May 31st, 2013 Posted in Conversation, Family | 3 Comments »
Tulsa Sail-Craft ad in The Tulsalite

Tulsa Sail-Craft ad in The Tulsalite

Old Sailors Never Die…They Just Get a Little Dinghy – that was one of my Dad’s favorites, back when those sayings were popular. He wasn’t really a jokester, but he enjoyed lots of little things, like telling stories and hearing stories told about him – mostly sailing stories. His memory doesn’t help him recall everything lately, but he’s been comfortable and happy.

Sometimes he is concerned because he would like to solve some problem out there, but there isn’t much he can do now. He tries to work out how to find someplace to stay, or how he could make some money. Today he said something about trying to improve the wheelchair. I asked him whether he wasn’t the one who designed the centerboard lift system that the members used at Sequoyah Yacht Club to store their boats above the water (instead of having to pull them out after the weekly races), but he said that he doesn’t remember.

He developed a mast carrier for the Catalina 22, and we used to sell them at Tulsa Sail-Craft. With one device, which had a pair of pintles to hook onto the C-22’s gudgeons, he could not only carry the mast, but could lift the mast high enough that he had a good start on raising it the rest of the way by standing on the cabin. He called it his “six-foot friend.”

He designed some other sailing solutions like a way to determine the depth of the water at the boat ramp, and even submitted some to a national sailing magazine (probably Sailing World), which published at least two. He designed a keel guide for helping to load the retractable-keel Catalina 22s onto their trailers, and he loved to design mast-raising systems for larger boats.

I remember staying up late one night at the old “boat yard,” as he built some sturdy, wooden steps so that potential buyers could step up alongside a soon-to-be-displayed boat on a trailer – probably a Catalina 22. The Boat Show would be the next day and so when it was about time to head for home, he started designing and building those steps. I would probably have been too young to drive, and had tagged along with my dad to work that day. I was an unofficial helper, and he probably asked me to hold this, or hand him that, which I did, and he did the hard part. We were in the very small building which housed the “office” and “shop,” at the boat yard on Latimer Court, behind Burkhart’s Marine. Burkhart’s owners, Art and Ruth Burkhart Obermire, sold marine hardware and rented us the space in the back.
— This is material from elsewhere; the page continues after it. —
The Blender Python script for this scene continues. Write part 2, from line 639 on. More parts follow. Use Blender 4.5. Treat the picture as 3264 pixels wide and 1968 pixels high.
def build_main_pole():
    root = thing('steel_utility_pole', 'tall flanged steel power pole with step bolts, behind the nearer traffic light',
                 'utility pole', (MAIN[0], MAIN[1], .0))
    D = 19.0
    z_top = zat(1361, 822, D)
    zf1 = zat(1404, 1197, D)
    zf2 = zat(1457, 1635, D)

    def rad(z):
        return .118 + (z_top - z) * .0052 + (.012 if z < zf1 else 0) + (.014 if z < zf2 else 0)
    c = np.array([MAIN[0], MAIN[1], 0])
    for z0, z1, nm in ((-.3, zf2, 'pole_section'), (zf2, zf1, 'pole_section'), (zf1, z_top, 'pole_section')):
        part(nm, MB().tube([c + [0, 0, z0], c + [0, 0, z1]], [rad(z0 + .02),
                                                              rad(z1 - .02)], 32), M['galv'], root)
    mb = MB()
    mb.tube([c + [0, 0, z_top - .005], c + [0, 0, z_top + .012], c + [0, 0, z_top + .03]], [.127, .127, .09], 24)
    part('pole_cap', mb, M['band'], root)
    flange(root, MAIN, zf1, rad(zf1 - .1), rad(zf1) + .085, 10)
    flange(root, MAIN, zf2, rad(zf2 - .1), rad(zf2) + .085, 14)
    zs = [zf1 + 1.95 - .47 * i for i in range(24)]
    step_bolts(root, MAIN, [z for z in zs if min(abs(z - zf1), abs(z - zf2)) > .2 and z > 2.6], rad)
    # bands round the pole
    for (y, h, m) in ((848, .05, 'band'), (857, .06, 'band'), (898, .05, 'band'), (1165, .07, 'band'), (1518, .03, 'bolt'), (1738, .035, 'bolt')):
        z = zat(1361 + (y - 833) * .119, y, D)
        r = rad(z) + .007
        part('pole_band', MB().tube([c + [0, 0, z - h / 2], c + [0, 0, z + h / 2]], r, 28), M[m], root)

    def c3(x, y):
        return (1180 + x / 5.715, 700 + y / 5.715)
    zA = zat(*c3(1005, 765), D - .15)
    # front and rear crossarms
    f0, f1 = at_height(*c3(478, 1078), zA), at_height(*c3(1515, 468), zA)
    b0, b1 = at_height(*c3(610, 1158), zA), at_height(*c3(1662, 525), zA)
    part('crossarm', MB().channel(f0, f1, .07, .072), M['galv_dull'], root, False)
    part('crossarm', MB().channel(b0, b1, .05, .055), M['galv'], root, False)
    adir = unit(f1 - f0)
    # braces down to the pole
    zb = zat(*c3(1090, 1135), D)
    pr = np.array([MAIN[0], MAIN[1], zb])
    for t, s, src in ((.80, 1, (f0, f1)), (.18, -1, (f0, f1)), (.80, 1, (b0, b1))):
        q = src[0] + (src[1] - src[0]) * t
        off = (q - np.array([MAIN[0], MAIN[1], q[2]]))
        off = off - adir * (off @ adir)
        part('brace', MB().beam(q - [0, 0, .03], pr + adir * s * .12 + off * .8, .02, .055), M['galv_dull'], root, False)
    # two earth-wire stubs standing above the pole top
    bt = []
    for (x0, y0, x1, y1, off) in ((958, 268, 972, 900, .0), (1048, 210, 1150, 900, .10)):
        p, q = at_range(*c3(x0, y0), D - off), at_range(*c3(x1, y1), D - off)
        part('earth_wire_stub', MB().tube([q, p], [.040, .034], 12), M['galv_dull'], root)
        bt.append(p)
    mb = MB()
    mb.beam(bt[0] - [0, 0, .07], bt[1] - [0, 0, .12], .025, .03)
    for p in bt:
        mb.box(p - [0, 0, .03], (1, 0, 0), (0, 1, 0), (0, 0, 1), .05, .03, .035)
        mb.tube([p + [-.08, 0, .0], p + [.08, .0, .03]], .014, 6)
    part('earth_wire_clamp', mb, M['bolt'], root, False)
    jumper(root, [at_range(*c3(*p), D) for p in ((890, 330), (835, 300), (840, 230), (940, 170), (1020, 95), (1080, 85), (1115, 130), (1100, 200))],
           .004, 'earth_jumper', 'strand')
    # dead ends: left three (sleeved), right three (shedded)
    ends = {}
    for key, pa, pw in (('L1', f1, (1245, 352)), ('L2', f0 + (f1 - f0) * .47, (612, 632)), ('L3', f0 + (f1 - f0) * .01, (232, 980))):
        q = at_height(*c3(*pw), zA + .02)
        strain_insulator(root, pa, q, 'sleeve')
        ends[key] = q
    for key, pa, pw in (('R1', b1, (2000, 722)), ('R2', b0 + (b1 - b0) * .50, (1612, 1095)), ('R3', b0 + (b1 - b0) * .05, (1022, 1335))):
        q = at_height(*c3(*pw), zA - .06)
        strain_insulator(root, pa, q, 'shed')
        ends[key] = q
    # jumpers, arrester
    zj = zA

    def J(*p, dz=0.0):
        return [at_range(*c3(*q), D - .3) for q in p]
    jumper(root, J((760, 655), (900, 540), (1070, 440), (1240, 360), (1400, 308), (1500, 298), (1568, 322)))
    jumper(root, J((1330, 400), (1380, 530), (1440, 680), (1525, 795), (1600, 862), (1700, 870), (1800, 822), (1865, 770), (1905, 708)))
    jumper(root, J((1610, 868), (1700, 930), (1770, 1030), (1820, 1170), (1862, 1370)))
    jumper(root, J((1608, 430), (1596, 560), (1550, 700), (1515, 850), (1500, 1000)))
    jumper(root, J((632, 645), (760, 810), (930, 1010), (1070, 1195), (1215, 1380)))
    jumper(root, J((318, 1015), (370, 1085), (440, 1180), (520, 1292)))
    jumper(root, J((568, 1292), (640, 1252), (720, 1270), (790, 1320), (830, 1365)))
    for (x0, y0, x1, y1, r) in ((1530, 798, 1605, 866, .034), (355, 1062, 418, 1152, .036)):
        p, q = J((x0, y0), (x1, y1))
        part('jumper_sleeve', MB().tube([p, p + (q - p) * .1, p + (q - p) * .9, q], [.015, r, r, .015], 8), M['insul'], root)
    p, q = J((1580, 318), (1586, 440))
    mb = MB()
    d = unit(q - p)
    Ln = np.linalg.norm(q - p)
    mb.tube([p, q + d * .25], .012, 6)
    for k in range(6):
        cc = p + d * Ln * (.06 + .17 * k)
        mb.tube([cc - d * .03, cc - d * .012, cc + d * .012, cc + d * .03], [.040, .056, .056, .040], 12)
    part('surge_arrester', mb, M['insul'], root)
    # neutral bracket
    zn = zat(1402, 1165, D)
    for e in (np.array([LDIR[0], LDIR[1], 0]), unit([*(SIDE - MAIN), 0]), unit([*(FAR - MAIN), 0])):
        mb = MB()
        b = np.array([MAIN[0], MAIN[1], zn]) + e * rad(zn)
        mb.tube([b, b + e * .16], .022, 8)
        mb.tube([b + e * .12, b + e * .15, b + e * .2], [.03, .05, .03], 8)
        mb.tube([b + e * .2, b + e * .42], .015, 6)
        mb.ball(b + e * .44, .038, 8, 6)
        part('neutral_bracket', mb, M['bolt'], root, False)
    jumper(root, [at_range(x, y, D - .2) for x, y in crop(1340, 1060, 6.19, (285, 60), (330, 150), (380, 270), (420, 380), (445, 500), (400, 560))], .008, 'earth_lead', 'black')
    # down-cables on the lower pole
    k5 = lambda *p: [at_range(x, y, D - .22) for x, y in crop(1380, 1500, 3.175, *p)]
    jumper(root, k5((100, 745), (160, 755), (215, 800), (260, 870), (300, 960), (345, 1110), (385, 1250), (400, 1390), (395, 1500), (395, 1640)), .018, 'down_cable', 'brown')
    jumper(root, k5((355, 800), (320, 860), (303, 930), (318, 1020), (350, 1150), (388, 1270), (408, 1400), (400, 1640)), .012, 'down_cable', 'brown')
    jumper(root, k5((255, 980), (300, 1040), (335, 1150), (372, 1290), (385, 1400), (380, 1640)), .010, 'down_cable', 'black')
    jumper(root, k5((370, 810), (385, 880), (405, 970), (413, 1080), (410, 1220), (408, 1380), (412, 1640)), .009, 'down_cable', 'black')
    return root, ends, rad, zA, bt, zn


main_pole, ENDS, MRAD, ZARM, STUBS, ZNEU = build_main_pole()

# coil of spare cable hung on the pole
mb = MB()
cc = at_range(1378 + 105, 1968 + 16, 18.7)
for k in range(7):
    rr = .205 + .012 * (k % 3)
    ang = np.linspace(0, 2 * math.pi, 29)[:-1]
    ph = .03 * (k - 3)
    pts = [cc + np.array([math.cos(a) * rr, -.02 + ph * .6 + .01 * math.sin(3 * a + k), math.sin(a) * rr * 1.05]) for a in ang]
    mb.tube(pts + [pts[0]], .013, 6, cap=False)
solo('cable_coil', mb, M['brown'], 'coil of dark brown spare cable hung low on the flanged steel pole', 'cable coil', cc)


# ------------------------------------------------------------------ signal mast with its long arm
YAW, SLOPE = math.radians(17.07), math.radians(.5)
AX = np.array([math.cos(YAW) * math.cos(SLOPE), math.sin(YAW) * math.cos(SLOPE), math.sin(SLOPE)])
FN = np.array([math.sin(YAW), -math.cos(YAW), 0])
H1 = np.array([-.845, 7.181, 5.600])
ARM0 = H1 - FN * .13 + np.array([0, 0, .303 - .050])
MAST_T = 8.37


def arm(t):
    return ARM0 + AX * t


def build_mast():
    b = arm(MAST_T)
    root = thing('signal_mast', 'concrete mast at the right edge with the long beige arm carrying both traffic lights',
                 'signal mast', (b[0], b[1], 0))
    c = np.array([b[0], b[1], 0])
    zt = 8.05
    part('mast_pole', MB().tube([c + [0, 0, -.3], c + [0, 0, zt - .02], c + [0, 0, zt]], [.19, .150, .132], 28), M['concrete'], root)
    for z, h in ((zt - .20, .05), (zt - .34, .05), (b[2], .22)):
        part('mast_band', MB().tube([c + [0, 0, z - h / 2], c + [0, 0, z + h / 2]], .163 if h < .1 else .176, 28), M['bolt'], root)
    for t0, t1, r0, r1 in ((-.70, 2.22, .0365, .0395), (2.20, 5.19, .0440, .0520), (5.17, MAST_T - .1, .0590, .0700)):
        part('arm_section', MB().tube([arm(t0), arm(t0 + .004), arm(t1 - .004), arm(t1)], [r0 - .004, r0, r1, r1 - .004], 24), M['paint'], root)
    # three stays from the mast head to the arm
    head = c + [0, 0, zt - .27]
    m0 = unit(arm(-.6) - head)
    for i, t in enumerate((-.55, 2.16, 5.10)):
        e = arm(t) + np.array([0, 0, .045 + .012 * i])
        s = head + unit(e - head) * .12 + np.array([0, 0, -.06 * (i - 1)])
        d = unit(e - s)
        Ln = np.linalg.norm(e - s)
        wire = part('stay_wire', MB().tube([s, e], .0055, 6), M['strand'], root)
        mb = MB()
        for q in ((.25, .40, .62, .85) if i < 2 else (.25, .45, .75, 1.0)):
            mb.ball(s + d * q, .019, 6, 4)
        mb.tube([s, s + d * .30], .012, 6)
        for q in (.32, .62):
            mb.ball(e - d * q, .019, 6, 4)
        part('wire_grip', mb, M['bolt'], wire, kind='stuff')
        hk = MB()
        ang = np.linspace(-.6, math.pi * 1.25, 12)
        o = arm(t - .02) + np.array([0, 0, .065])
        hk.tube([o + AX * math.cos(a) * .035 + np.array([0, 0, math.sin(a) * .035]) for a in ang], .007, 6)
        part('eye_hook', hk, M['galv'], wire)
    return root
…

Tulsa Sail-Craft would have two more locations after, and had occupied at least one rental space and our backyard before this one, where my dad sold boats in the early 1970’s. My grandfather (and my sisters probably) helped sometimes, and there were a few paid employees, too. Dwayne Nelson told me that he had worked for TSC when it was on Latimer. We visited after the memorial service for his dad, Charlie Nelson, who had taught our sailing school later.

Actually, I had been on the payroll earlier, as well. My sister and I would assemble the sail rigs for the Dolphins that would arrive at our house by the dozen or so, fastening the sails to the spars, and then the spars to the masts, and adding the main sheet and halyard to each rig and binding the long rig together by a chain of slip knots. The photo that shows a newly-arrived Catalina 22 loaded on the back of a pickup truck, also shows some of the Dolphins leaning against Burkhart’s.

If I ask my dad about all of this tomorrow, though, I’m not sure he’ll feel like discussing it. He was feeling very tired tonight.